Before I left LA for my somewhat dreaded trip back to Tennesee, I told myself that I wanted our one day in New Orleans to be a day of freedom, free from my daily life in Los Angeles and free from the preoccupation of selling a business in the beat-up economy of Tennessee. Lucky for me, New Orleans would have it no other way.
It was my first time in the city and we were directed by our hosts to visit the French Quarter with the limited amount of time that we had. Anyone who has been there before can attest to the fact that this neighborhood is extremely special, to say the least. After the floods, when I saw displaced residents saying that they would return and rebuild, I thought they were crazy. But, you would hear people saying over and over again that there is no place in the world like New Orleans. After a mere half day there, I understand wholeheartedly their sentiments.
Let the earth open up and swallow Phoenix, Dallas, or Knoxville. The surviving residents can then relocate to St. Louis, Minneapolis or Houston where they will find their Best Buy/Safeway/Ross Dress For Less/McDonald's corners and ease right back into the familiarity of it all.

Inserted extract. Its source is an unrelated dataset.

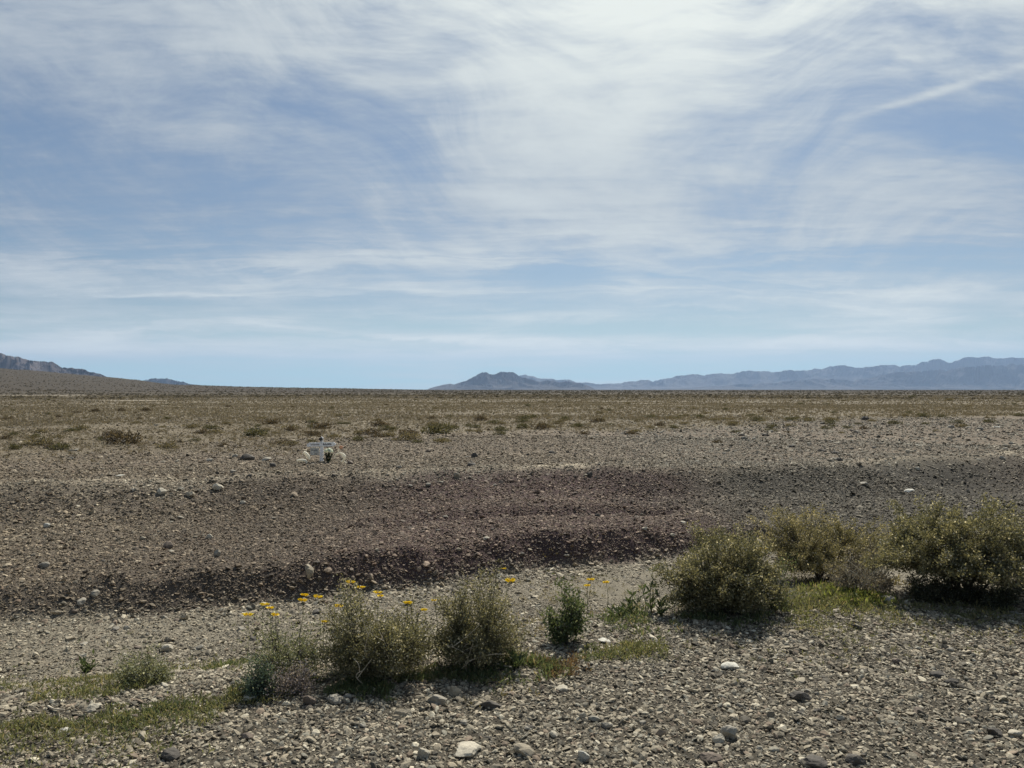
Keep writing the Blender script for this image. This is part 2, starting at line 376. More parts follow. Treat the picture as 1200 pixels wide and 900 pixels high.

But, oh, to imagine having lived in the magic of the French Quarter all of one's life. To begin and end the day with cafe au lait and beignets. To walk amid jazz bands and horse drawn carriages on the way to work. To have had your first kiss beneath the crumbling balconies of Royale Street. And then, one day, to be whisked away on a crowded bus and plunked down in Lincoln or Wichita! And try as you may to search out the new loft developments and downtown revitalization projects, you would never, ever find the soul of New Orleans there. And at night you would fall asleep only to dream of its sounds and smells.
I understand now.
If you can, before the world ends, find a fabulous lover and a second story flat in the French Quarter. Stay there for at least a week. Love the food, the music, the thick air, the galleries, and a sidewalk hurricane now and then. Then tell me where else in the US of A you could possibly feel so alive.